İktidarın ‘ekonomide işleri kontrol altına aldığını’ söylediği günün ertesinde, Amerikan Doları 7.30 TL’yi, Euro ise 8.60 TL’yi aştı. Bu çelişkiyi açıklamak üzere iktidarın yine ‘dış güçler operasyon yapıyor’ türünden bahanelere başvurup, topu taca atacağını tahmin etmek güç değil. Ama artık Türkiye halkları ekonomik krizin asıl nedeninin Tek Adam Rejimi ve bu rejimin ekonomik tercihleri olduğunu görüyor. (abç)

Kimsenin itiraz etme cesareti gösteremediği ‘Tek Adam’ların yönettiği ülkelerde, toplumsal huzurun ve refahın yaratılması hiçbir zaman mümkün olmamıştır. Nitekim bugün bizim de yaşadığımız sosyal ve ekonomik sorunların nedeni; Cumhurbaşkanlığı Hükümet Sistemi, yani Tek Adam rejimidir. (abç). Otoriterlik ile neoliberal zihniyetin birleştiği bu baskıcı rejim; bir yandan çıkar ağlarıyla yandaş sermayeyi zenginleştirip halkı yoksullaştırmıştır, diğer yandan ekonomide de liyakati rafa kaldırıp akrabalık ilişkileriyle ülke ekonomisini beceriksiz bir damada teslim edebilmiştir.

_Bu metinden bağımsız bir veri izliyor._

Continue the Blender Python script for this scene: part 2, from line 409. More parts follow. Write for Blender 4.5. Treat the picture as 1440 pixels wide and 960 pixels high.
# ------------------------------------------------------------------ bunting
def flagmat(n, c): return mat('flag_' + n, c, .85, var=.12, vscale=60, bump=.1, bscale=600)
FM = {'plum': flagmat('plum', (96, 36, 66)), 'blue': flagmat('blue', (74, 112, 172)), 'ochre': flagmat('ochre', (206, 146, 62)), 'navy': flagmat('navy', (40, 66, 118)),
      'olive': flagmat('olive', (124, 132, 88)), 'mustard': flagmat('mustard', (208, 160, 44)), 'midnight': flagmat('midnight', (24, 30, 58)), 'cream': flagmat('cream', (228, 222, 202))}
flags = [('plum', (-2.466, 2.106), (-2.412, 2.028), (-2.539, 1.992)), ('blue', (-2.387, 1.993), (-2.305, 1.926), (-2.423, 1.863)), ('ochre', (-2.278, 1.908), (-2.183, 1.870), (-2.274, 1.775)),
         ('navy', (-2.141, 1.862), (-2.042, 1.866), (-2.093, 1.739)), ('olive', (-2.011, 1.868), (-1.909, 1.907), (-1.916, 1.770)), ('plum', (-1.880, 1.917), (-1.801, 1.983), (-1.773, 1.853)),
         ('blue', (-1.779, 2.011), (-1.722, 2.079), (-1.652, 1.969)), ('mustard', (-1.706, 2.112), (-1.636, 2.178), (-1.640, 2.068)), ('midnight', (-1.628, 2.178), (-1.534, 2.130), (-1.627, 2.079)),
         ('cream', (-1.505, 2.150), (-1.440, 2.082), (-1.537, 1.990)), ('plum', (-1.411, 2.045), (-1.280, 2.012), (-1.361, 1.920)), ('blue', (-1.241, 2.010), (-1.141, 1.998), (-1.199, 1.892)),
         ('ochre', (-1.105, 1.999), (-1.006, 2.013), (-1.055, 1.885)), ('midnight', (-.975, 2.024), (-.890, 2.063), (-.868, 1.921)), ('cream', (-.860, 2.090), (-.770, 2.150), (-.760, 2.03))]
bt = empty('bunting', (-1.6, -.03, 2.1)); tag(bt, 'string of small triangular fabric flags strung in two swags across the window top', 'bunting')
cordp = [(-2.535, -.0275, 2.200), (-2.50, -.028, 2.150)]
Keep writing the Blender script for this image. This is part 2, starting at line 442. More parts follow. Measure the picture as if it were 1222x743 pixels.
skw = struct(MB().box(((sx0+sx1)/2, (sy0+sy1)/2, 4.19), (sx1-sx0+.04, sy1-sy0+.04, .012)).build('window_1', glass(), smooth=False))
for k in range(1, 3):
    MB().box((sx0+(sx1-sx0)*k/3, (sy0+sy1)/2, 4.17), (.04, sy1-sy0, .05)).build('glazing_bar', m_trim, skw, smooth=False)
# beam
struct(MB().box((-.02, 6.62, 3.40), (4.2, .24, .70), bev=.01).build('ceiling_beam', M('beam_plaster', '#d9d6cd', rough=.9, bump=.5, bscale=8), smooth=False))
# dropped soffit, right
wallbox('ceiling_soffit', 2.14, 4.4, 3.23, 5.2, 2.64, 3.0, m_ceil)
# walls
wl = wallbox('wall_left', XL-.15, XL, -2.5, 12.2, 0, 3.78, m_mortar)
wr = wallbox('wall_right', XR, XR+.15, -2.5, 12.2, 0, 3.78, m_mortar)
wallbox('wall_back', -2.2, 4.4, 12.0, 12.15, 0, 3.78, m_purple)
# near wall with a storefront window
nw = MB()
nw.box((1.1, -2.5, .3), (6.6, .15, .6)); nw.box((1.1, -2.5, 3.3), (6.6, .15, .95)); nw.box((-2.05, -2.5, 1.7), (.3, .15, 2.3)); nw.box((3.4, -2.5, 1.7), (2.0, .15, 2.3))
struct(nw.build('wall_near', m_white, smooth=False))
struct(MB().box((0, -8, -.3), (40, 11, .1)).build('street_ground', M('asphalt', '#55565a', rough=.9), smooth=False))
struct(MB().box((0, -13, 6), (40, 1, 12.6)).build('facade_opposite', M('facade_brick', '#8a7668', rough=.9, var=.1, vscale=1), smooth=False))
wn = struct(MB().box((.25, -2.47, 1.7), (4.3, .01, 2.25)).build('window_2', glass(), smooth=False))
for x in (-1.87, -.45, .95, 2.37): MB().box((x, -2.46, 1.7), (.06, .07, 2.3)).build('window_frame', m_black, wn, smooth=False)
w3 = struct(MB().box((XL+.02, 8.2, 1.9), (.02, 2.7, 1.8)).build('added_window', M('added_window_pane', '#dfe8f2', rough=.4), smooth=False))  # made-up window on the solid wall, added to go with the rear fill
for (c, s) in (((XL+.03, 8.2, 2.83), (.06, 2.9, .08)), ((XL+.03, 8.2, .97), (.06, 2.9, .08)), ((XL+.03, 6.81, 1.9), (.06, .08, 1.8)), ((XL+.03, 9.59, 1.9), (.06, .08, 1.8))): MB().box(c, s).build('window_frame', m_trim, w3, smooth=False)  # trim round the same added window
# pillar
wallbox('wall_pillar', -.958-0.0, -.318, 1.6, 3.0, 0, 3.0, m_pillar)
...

“18 yıldır ekonomiyi üretim ekonomisine dönüştüremeyen bir siyasi kadronun, üstelik de koşulların aleyhimize döndüğü bir konjonktürde, bütün kararların ‘tek adam’ ve onun etrafındaki ‘çıkar odaklarının’ aldığı bir modelde ısrar etmesi, ülke ekonomisini hızla tüketmekte, vatandaşlarımızın işsizlik, yoksulluk, hayat pahalılığı içinde çok zor günler geçirmesine neden olmaktadır.”

Neresinden tutsan elinde kalacak bir bakış açısını yansıtan açıklama. Bırakalım “tek adam rejimi”ni, Türkiye, iki meclisli -yeni kuşaklar belki pek bilmezler ama Türkiye bir zamanlar Senato ve TBMM gibi iki meclise sahipti. Üstelik senato TBMM’nin üstünde bir kurumdu- bir yönetim biçimine sahip olduğu dönemlerde de krizlerden yakasını kurtaramamıştır. Süleyman Demirel’in “Türkiye 70 cente muhtaç” sözü her şeyi özetliyor.

Bu darkafalı, sığ bakış açısı, dinci faşist iktidarı ve en tepedeki ekibi sorumlu tutmak ve gözden düşürmek gibi “iyi niyet”le hareket ediyor olabilir ama “küçük” bir kusuru var: Onları gözden düşüreyim derken tekelci kapitalist sömürü düzenini, yani tüm kötülüklerin anasını, kaynağını aklıyor. “ekonomik krizin asıl nedeninin Tek Adam Rejimi ve bu rejimin ekonomik tercihleri” demek kapitalist üretim biçimi hakkında hiç bir şey bilmemek, kulaktan dolma bilgilerle politika yapmak demektir. Bu bakış açısı, bu düşünce yapısı ne şimdiki krizi ne de “tek adam rejimi”nin olmadığı dönemlerdeki krizleri açıklayabilir.